6 Beschikking 93/211, waarbij de Commissie de door haar bij beschikking 93/127 als vrijwaringsmaatregel vastgestelde minimumprijs bij invoer voor rijst van oorsprong uit de Nederlandse Antillen tot een zodanig niveau heeft verlaagd, dat de betrokken rijst niet meer in een ongunstige positie verkeerde ten opzichte van rijst uit derde landen, beoogt een minimumprijs bij invoer van Antilliaanse rijst vast te stellen die in de werking van de associatie van de landen en gebieden overzee met de Gemeenschap zo weinig mogelijk verstoringen teweegbrengt en tevens de aan het licht getreden moeilijkheden op de communautaire markt verhelpt. Gelet op deze doelstelling is de betrokken beschikking, voor zover zij de Antilliaanse rijst in een ongunstige concurrentiepositie plaatst ten opzichte van communautaire rijst, niet in strijd met het evenredigheidsbeginsel, daar het immers de essentie van een vrijwaringsmaatregel is, dat voor bepaalde ingevoerde producten een ongunstiger regeling geldt dan voor communautaire producten.

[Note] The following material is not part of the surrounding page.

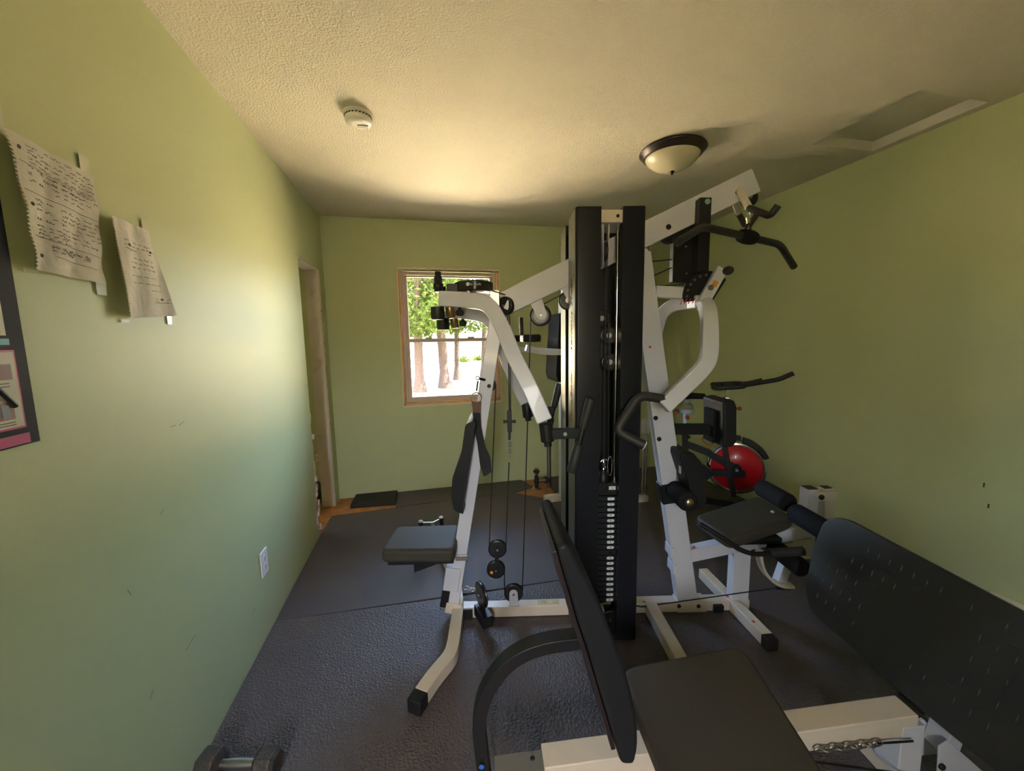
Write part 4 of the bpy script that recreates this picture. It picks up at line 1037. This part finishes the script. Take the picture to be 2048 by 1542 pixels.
# handlebar: closed loop and two long horns
l = dv(1428,762,-.09); r_ = dv(1482,762,-.09); ez = dv(1558,759,-.12); tz = dv(1587,748,-.12)
zb = hp.z+.012
lp_ = smooth_path([(l.x+.03,-.02,zb),(l.x,-.07,zb),(l.x+.02,-.12,zb-.005),(r_.x,-.11,zb+.01),(r_.x+.02,-.04,zb+.012),(r_.x+.02,.04,zb+.012),(r_.x,.11,zb+.01),(l.x+.02,.12,zb-.005),(l.x,.07,zb),(l.x+.03,.02,zb),(l.x+.03,-.02,zb)], 4)
hb = bput('handlebar', MB().pipe(lp_, .018), M['grip'], 0)
for s in (-1, 1):
    k = .16 if s > 0 else 0
    bput('handlebar_horn', MB().pipe(arc_path([(r_.x+.01,s*.06,zb+.012),(ez.x-k,ez.y if s < 0 else .05,ez.z-(.05 if s > 0 else 0)),(tz.x-k,tz.y if s < 0 else .05,tz.z+.005-(.07 if s > 0 else 0))], .03), .016), M['grip'], 0, parent=hb)
bput('stem_clamp', MB().box((hp.x,0,zb), (.08,.05,.03)), M['black'])
MB().disc(dv(1476,817,-.02), (.9,-.3,0), [(-.01,.006),(.0,.012),(.014,.016),(.024,.010)], 14).build('adjuster_knob', M['redknob'], bike)
# seat, its post and slider
s0 = dv(1376, 792)
prof_ = [(-.13,.0),(-.10,.075),(-.04,.08),(.02,.045),(.08,.02),(.12,.012),(.13,0)]
vs = []; up_ = [(s0.x+a, b, s0.z) for a, b in prof_] + [(s0.x+a, -b, s0.z) for a, b in reversed(prof_[1:-1])]
bput('saddle', MB().prism([(a, b, c-.02) for a, b, c in up_], (0,0,.045)), M['vinyl'], .012)
bput('saddle_clamp', MB().box((s0.x-.01,0,s0.z-.045), (.04,.04,.04)), M['steel'])
sl = dv(1372, 822)
bput('seat_slider', MB().bar([(sl.x-.07,0,sl.z),(sl.x+.05,0,sl.z)], .035, .035), M['chrome'])
bput('seat_slider_stop', MB().bar(arc_path([(sl.x+.0,0,s0.z-.06),(sl.x+.045,0,s0.z-.065),(sl.x+.05,0,sl.z+.0)], .02), .012, .03), M['chrome'])
stb = dv(1372, 888)
bput('seat_post', MB().bar([(sl.x-.01,0,sl.z),(stb.x-.01,0,stb.z+.06)], .03, .03), M['chrome'])
bput('seat_tube', MB().bar([(stb.x-.012,0,stb.z+.09),(stb.x,0,stb.z-.10)], .045, .045), M['black'])
for px, py in ((1353,824),(1375,835)): MB().disc(dv(px,py,-.03), (0,-1,0), [(0,.010),(.012,.017),(.026,.012)], 14).build('adjuster_knob', M['redknob'], bike)
bput('top_tube', MB().bar([(stb.x,0,stb.z),(wc.x-.20,.0,wc.z+.10),(wc.x-.02,-.045,wc.z+.012)], .05, .04), M['black'])
bput('down_tube', MB().bar([(wc.x-.42,-.045,wc.z-.07),(wc.x+.06,-.045,wc.z-.03)], .05, .03), M['black'])
bput('chain_cover', MB().prism([(p.x,-.07,p.y) for p in round_poly([(stb.x-.02,wc.z-.13,0),(stb.x-.02,wc.z+.03,0),(stb.x+.10,wc.z+.03,0),(stb.x+.20,wc.z-.02,0),(stb.x+.18,wc.z-.10,0),(stb.x+.08,wc.z-.15,0)], .05)], (0,.02,0)), M['black'])
bput('lower_tube', MB().bar([(stb.x+.05,0,.08),(f1.x,0,.08)], .05, .05), M['black'])
bput('seat_stay', MB().bar([(stb.x,0,stb.z-.08),(stb.x+.02,0,.08)], .05, .05), M['black'])
for uu in (f1.x, stb.x-.05): bput('stabiliser_foot', MB().bar([(uu,-.22,.035),(uu,.16 if uu > 0 else .22,.035)], .05, .05, side=(0,0,1)), M['black'])
bput('wheel_guard', MB().bar([(wc.x+.20*1.08*math.cos(a)*1.0,0,wc.z+.225*math.sin(a)) for a in [.45+i*.12 for i in range(9)]], .035, .07), M['black'])
bput('brake_bracket', MB().bar([(f0.x,0,f0.z-.02),(wc.x+.02,0,wc.z+.235)], .03, .05), M['black'])
for s in (-1, 1):
    bput('crank', MB().bar([(wc.x-.36,s*.08,wc.z-.05),(wc.x-.36+s*.10,s*.085,wc.z-.05-s*.11)], .022, .014), M['steel'])
    bput('pedal', MB().box((wc.x-.36+s*.10,s*.135,wc.z-.05-s*.11), (.08,.08,.02)), M['black'])
bput('bottle_cable', MB().pipe(smooth_path([(f0.x-.10,-.03,f0.z-.01),(f0.x-.13,-.03,f0.z-.06),(f0.x-.08,-.03,f0.z-.10),(f0.x-.03,-.03,f0.z-.06)], 4), .005, 8), M['redknob'], 0)

# ------------------------------------------------------------------ dip station in the back
E2 = at(1100, 1000, z=0)
dp = thing('dip_station', 'white knee raise stand with black pads behind the tower', 'dip station', (1.04, 3.06, 0))
def dd3(px, py, y=3.06): return at(px, py, y=y) - Vector((1.04, 3.06, 0))
def dput(name, mb, m, bevel=.003): return mb.build(name, m, dp, bevel)
pz = dd3(1105, 600).z
dput('post', MB().bar([(.095,0,.02),(.095,0,pz+.02)], .06, .06), M['white'])
dput('floor_foot', MB().bar([(-.075,0,.03),(.62,0,.03)], .055, .06), M['cream'])
dput('foot_crossbar', MB().bar([(.45,-.28,.03),(.45,.28,.03)], .055, .055, side=(0,0,1)), M['cream'])
b0, b1 = dd3(1108,628), dd3(1104,762)
dput('back_pad', MB().prism([(b0.x-.0,-.14,b0.z),(b0.x+.045,-.14,b0.z),(b1.x+.055,-.14,b1.z),(b1.x+.005,-.14,b1.z+.005),(b1.x-.012,-.14,b1.z+.06)], (0,.28,0)), M['padm'], .012)
for s in (-1, 1):
    yy = 3.06 + s*.27
    a0, a1, a2 = [at(px, py, y=2.80) - Vector((1.04,3.06,0)) for px, py in ((1125,704),(1085,703),(1052,698))]
    dput('arm', MB().bar(smooth_path([(a0.x,s*.26,a0.z),(a1.x,s*.26,a1.z),(a2.x,s*.26,a2.z+.01)], 4), .045, .045), M['white'])
    e0, e1 = [at(px, py, y=2.80) - Vector((1.04,3.06,0)) for px, py in ((1044,675),(1077,678))]
    dput('elbow_pad', MB().box(((e0.x+e1.x)/2,s*.26,(e0.z+e1.z)/2), (e1.x-e0.x+.01,.11,.055)), M['vinyl'], .012)
    g0, g1 = [at(px, py, y=2.80) - Vector((1.04,3.06,0)) for px, py in ((1043,665),(1042,635))]
    dput('hand_grip', MB().pipe([(g0.x,s*.26,g0.z-.02),(g1.x,s*.26,g1.z)], .015), M['grip'], 0)
dput('arm_crossbar', MB().bar([(a0.x-.02,-.26,a0.z),(a0.x-.02,.26,a0.z)], .045, .045, side=(0,0,1)), M['white'])
# back of it: short white sleeve with chrome rods, seen right of the tower
q = at(1291, 852, y=2.85) - Vector((1.04,3.06,0))
dput('rear_sleeve', MB().box((q.x,q.y,q.z), (.05,.05,.12)), M['white'])
for k in (-.014,.014): dput('rear_rod', MB().pipe([(q.x+k,q.y,.05),(q.x+k,q.y,q.z)], .009), M['chrome'], 0)
dput('rear_foot', MB().bar([(.035,q.y,.03),(q.x+.03,q.y,.03)], .05, .05), M['cream'])

# ------------------------------------------------------------------ heating pipe with valve
q = at(1073, 975, z=0)
vp = thing('pipe_valve', 'tarnished brass valve with round knob rising from the floor cutout', 'valve', (q.x, q.y, 0))
MB().disc((0,0,-.010), (0,0,1), [(0,.045),(.006,.042),(.010,.022)], 24).build('floor_flange', M['brass'], vp)
MB().disc((0,0,0), (0,0,1), [(0,.017),(.05,.017),(.052,.025),(.075,.025),(.078,.019),(.11,.019),(.115,.012),(.14,.010)], 16).build('valve_body', M['bronze'], vp)
MB().disc((0,0,.14), (0,0,1), [(0,.012),(.006,.028),(.022,.030),(.028,.015)], 18).build('knob', M['bronze'], vp)
MB().pipe([(.0,0,.065),(.09,0,.065)], .016).build('elbow_pipe', M['steel'], vp)
MB().disc((.085,0,.065), (1,0,0), [(0,.032),(.02,.034),(.04,.026)], 16).build('union_nut', M['castiron'], vp)
q = at(1100, 985, z=0) + Vector((.03,.03,0))
mb = MB(); mb.pipe([(0,0,-.01),(0,0,.62)], .020, 14)
o = mb.build('drain_pipe', M['steel']); o.location = (q.x+.01, q.y+.12, 0); tag(o, 'grey metal pipe beside the brass valve', 'pipe')

# ------------------------------------------------------------------ outside
GZ = -.55
mb = MB(); mb.box((10, 60, GZ-.1), (240, 240, .2)); o = mb.build('ground_outside', M['ground']); o['kind'] = 'structure'
mb = MB(); mb.prism([(-4,YB+.3,GZ),(6,YB+.3,GZ),(6,8.5,GZ),(-4,8.5,GZ)], (0,0,.03)); o = mb.build('bounce_slab_outside', mat('pale_bounce_slab', (.82,.68,.45), .9, bump=('noise', 30, .3, .01))); o['kind'] = 'structure'  # pale slab added below the window to bounce sunlight onto the ceiling
mb = MB(); random.seed(9)
mb.prism([(-14,13.5,GZ),(22,13.0,GZ),(24,17.5,GZ),(12,19.5,GZ),(2,18.6,GZ),(-14,20,GZ)], (0,0,.012)); o = mb.build('lawn_outside', M['grass']); o['kind'] = 'structure'
def tree(px, y, lean, rt, hgt, crown, n, seed, label):
    random.seed(seed)
    b = at(px, 700, y=y)
    t = thing('tree', label, 'tree', (b.x, y, GZ), 0, 'trees beyond the window')
    mb = MB(); P = [(0,0,-.02),(lean*.2,0,hgt*.25),(lean*.5,0,hgt*.5),(lean,0,hgt*.8)]
    mb.pipe(smooth_path(P, 3), [rt*1.7]+[rt]*2+[rt*(.95-.05*k) for k in range(7)], 12); 
    for k in range(7):
        a = random.uniform(0, 2*PI); z0 = hgt*random.uniform(.38,.75)
        mb.pipe([(lean*z0/hgt,0,z0),(math.cos(a)*crown*.35,math.sin(a)*crown*.35,z0+hgt*.13),(math.cos(a)*crown*.7,math.sin(a)*crown*.7,z0+hgt*.2)], [rt*.45,rt*.28,rt*.12], 7)
    mb.build('trunk', M['bark'], t)
    mb = MB(); clumps = []
    for k in range(58):
        a = random.uniform(0,2*PI); r = crown*math.sqrt(random.random()); z = random.uniform(.31,1.0)*hgt
        clumps.append((math.cos(a)*r, math.sin(a)*r, z - .12*r, random.uniform(.45,1.0)))
    for k in range(n):
        c = random.choice(clumps); d = Vector((random.gauss(0,1),random.gauss(0,1),random.gauss(0,.8)))*c[3]*.48
        p = Vector(c[:3]) + d
        if p.z < hgt*.29: continue
        s = random.uniform(.055,.12); x = Vector((random.gauss(0,1),random.gauss(0,1),random.gauss(0,1))).normalized(); yv = x.orthogonal().normalized()
        mb.add([p-x*s, p+yv*s*.5, p+x*s, p-yv*s*.5], [(0,1,2,3)])
    mb.build('foliage', M['leaf'], t)
tree(836, 15.0, .1, .17, 7.2, 3.1, 8500, 1, 'leafy tree outside, leftmost trunk seen through the window')
tree(888, 16.0, -.4, .19, 8.0, 3.0, 8500, 2, 'leafy tree outside with the thickest trunk, mid window')
tree(912, 19.0, .3, .13, 7.8, 3.2, 8000, 3, 'slender leafy tree outside just right of the thickest trunk')
tree(966, 20.0, .4, .14, 8.2, 3.4, 8000, 5, 'leafy tree outside at the right side of the window')
tree(800, 24.0, .2, .16, 8.6, 3.8, 8000, 7, 'leafy tree outside behind the left edge of the window')
for px, y, s in ((925,34,.35),(958,36,.3)):
    b = at(px, 700, y=y); random.seed(px); mb = MB()
    for k in range(500):
        p = Vector((random.gauss(0,s),random.gauss(0,s),abs(random.gauss(0,s*.8)))); x = Vector((random.gauss(0,1),random.gauss(0,1),random.gauss(0,1))).normalized()*.09; yv = x.orthogonal()*.5
        mb.add([p-x, p+yv, p+x, p-yv], [(0,1,2,3)])
    o = mb.build('shrub', M['leaf']); o.location = (b.x, y, GZ); tag(o, 'small distant shrub on the bright field, ' + ('left' if px < 940 else 'right') + ' one of two', 'shrub', 'shrubs on the field')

7 In een normatief kader dat wordt gekenmerkt door de uitoefening van een ruime discretionaire bevoegdheid, is een schending van het gemeenschapsrecht door een instelling op zichzelf niet voldoende om de Gemeenschap op grond van artikel 215, tweede alinea, van het Verdrag aansprakelijk te stellen voor de schade die particulieren zouden hebben geleden. Zij kan slechts aansprakelijk worden gesteld, indien de betrokken instelling de grenzen van haar bevoegdheden klaarblijkelijk en ernstig heeft miskend.

De bestreden handeling kan in een beroep tot schadevergoeding overigens niet het normatieve karakter worden ontzegd door de omstandigheid dat de handeling de vorm van een beschikking heeft en dus in beginsel vatbaar is voor beroep tot nietigverklaring, noch door het feit dat de verzoeker door de handeling individueel wordt geraakt, omdat het normatieve karakter van een handeling wordt bepaald door de aard van de handeling, en niet door de vorm ervan, en omdat het beroep tot schadevergoeding een zelfstandige rechtsweg is.